-- START --
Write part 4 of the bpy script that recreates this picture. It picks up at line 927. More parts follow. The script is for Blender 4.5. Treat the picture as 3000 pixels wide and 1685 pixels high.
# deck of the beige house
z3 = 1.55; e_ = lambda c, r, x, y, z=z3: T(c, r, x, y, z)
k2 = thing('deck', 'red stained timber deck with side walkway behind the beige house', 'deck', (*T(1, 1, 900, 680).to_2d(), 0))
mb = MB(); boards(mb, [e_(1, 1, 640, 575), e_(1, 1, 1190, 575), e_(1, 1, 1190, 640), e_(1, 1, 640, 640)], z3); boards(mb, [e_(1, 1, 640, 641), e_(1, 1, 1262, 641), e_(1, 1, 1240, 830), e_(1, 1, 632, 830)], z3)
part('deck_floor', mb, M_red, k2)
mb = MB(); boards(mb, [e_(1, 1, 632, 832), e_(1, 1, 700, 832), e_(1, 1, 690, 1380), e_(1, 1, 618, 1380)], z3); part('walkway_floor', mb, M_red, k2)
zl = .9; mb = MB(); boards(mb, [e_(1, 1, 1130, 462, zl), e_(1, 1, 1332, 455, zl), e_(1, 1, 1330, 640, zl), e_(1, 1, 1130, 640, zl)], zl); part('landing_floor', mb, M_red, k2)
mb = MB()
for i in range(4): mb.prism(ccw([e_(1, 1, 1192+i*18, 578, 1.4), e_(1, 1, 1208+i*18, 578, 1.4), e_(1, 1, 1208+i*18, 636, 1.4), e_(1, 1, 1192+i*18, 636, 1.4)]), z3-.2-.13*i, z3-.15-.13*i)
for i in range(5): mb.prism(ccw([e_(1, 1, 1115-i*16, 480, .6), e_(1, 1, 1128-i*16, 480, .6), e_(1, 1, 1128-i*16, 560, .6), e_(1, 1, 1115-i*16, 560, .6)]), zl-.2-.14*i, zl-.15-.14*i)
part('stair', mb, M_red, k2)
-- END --
■ Set exercise
Produce an exact copy of the whole listing.

■ The output
Write part 4 of the bpy script that recreates this picture. It picks up at line 927. More parts follow. The script is for Blender 4.5. Treat the picture as 3000 pixels wide and 1685 pixels high.
# deck of the beige house
z3 = 1.55; e_ = lambda c, r, x, y, z=z3: T(c, r, x, y, z)
k2 = thing('deck', 'red stained timber deck with side walkway behind the beige house', 'deck', (*T(1, 1, 900, 680).to_2d(), 0))
mb = MB(); boards(mb, [e_(1, 1, 640, 575), e_(1, 1, 1190, 575), e_(1, 1, 1190, 640), e_(1, 1, 640, 640)], z3); boards(mb, [e_(1, 1, 640, 641), e_(1, 1, 1262, 641), e_(1, 1, 1240, 830), e_(1, 1, 632, 830)], z3)
part('deck_floor', mb, M_red, k2)
mb = MB(); boards(mb, [e_(1, 1, 632, 832), e_(1, 1, 700, 832), e_(1, 1, 690, 1380), e_(1, 1, 618, 1380)], z3); part('walkway_floor', mb, M_red, k2)
zl = .9; mb = MB(); boards(mb, [e_(1, 1, 1130, 462, zl), e_(1, 1, 1332, 455, zl), e_(1, 1, 1330, 640, zl), e_(1, 1, 1130, 640, zl)], zl); part('landing_floor', mb, M_red, k2)
mb = MB()
for i in range(4): mb.prism(ccw([e_(1, 1, 1192+i*18, 578, 1.4), e_(1, 1, 1208+i*18, 578, 1.4), e_(1, 1, 1208+i*18, 636, 1.4), e_(1, 1, 1192+i*18, 636, 1.4)]), z3-.2-.13*i, z3-.15-.13*i)
for i in range(5): mb.prism(ccw([e_(1, 1, 1115-i*16, 480, .6), e_(1, 1, 1128-i*16, 480, .6), e_(1, 1, 1128-i*16, 560, .6), e_(1, 1, 1115-i*16, 560, .6)]), zl-.2-.14*i, zl-.15-.14*i)
part('stair', mb, M_red, k2)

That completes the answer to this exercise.